WHAT IS REQUIRED
Pick out the lines below that include the string "Blender".

INPUT RECORDS
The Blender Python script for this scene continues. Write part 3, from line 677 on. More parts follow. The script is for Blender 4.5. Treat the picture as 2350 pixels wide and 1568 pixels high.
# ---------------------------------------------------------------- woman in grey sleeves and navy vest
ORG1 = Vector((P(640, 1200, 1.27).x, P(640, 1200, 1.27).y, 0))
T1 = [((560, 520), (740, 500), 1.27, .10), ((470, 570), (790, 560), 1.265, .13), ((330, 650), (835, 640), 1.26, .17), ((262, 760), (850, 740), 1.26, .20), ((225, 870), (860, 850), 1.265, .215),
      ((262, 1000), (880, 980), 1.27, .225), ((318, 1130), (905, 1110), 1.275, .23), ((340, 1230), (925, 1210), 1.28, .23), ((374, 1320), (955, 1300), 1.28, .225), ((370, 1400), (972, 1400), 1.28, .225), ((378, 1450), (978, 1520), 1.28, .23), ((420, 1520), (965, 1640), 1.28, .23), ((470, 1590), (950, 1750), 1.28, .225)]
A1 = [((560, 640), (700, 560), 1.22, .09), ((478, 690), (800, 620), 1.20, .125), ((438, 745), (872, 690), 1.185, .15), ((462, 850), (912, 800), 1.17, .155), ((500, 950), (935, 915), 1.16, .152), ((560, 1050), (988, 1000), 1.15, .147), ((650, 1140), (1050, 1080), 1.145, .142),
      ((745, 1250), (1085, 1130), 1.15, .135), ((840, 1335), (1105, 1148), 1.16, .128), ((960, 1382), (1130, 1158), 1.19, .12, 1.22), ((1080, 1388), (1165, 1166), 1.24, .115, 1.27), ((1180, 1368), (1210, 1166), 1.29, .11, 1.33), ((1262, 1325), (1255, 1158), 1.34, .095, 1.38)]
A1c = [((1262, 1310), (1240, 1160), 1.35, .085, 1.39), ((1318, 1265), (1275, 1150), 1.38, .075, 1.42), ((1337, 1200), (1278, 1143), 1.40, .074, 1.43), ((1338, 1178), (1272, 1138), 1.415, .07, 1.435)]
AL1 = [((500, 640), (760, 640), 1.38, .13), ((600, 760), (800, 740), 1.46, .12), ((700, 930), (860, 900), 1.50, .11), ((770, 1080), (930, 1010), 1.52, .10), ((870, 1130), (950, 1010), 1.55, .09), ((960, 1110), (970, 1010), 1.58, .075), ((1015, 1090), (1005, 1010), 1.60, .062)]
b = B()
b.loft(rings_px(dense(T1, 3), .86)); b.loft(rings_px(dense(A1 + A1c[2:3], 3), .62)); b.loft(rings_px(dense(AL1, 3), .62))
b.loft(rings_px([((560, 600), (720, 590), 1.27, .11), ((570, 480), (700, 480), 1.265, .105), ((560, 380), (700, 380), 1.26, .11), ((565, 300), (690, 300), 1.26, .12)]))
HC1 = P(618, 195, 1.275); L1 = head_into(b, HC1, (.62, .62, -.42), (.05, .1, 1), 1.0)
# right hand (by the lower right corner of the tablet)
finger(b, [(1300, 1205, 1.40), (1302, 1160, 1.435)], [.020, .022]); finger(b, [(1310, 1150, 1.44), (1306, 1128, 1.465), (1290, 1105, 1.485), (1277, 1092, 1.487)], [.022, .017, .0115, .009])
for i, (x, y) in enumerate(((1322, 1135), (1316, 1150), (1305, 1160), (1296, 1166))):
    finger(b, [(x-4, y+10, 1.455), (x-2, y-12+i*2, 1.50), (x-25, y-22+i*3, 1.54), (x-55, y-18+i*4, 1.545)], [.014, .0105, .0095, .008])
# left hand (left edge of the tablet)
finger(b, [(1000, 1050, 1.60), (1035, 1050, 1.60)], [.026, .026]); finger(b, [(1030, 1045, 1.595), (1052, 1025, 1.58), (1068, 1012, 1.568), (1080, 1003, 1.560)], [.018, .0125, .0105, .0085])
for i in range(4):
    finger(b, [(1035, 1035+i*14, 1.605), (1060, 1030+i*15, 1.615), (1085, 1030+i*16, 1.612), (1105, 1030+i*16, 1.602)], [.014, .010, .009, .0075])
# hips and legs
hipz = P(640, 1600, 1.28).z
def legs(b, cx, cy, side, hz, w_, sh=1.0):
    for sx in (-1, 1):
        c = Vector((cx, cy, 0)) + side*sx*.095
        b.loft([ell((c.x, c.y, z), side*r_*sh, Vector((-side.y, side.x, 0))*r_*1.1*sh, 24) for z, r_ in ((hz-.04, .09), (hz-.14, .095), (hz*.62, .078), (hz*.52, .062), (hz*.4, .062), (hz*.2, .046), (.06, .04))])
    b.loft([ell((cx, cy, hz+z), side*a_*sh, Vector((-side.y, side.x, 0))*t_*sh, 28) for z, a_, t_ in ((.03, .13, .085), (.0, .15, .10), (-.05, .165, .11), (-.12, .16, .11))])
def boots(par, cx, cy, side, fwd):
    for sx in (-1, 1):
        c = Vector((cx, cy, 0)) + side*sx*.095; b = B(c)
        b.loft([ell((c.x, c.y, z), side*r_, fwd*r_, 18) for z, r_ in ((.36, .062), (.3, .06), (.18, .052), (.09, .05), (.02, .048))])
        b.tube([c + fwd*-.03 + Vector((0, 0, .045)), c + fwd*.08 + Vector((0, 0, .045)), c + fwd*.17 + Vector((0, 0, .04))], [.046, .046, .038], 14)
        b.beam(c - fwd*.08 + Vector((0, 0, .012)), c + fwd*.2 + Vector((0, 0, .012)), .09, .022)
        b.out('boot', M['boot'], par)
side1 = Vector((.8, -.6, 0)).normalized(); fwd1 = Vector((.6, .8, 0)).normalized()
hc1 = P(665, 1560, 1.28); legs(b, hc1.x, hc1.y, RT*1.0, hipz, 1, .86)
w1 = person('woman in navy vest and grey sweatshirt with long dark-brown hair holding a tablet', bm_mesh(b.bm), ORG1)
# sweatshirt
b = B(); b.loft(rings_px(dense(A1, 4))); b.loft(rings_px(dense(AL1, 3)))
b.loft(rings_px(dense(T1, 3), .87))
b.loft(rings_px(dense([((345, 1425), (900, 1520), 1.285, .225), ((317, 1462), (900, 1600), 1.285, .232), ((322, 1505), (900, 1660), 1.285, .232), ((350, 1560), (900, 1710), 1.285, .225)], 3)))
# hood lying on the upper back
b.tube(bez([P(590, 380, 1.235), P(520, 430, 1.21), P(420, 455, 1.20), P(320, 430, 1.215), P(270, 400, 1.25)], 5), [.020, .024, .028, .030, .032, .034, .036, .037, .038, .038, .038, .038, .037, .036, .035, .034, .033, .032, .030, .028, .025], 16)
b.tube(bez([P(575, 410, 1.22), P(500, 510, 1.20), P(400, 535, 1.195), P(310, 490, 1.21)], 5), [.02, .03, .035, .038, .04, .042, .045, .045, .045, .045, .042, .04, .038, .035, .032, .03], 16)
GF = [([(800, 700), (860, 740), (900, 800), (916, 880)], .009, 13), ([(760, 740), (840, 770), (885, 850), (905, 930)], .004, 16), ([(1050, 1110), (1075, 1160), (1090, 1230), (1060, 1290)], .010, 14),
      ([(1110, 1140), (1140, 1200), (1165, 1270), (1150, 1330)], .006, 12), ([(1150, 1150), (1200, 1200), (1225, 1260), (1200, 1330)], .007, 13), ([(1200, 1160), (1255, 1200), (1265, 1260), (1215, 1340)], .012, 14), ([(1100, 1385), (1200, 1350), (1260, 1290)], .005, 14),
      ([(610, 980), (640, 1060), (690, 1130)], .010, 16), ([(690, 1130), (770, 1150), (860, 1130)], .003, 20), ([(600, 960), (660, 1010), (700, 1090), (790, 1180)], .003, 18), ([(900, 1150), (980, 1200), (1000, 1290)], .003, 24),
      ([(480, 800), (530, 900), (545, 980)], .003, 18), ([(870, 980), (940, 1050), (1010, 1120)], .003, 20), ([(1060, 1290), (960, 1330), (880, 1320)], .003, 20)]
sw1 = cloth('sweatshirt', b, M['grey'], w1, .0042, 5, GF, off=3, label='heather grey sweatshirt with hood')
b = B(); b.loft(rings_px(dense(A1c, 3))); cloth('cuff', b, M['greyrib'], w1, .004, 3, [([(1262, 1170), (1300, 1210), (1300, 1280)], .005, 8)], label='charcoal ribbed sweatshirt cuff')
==
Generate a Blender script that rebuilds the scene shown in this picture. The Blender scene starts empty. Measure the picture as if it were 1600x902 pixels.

RESULT OF THIS TASK
The Blender Python script for this scene continues. Write part 3, from line 677 on. More parts follow. The script is for Blender 4.5. Treat the picture as 2350 pixels wide and 1568 pixels high.
Generate a Blender script that rebuilds the scene shown in this picture. The Blender scene starts empty. Measure the picture as if it were 1600x902 pixels.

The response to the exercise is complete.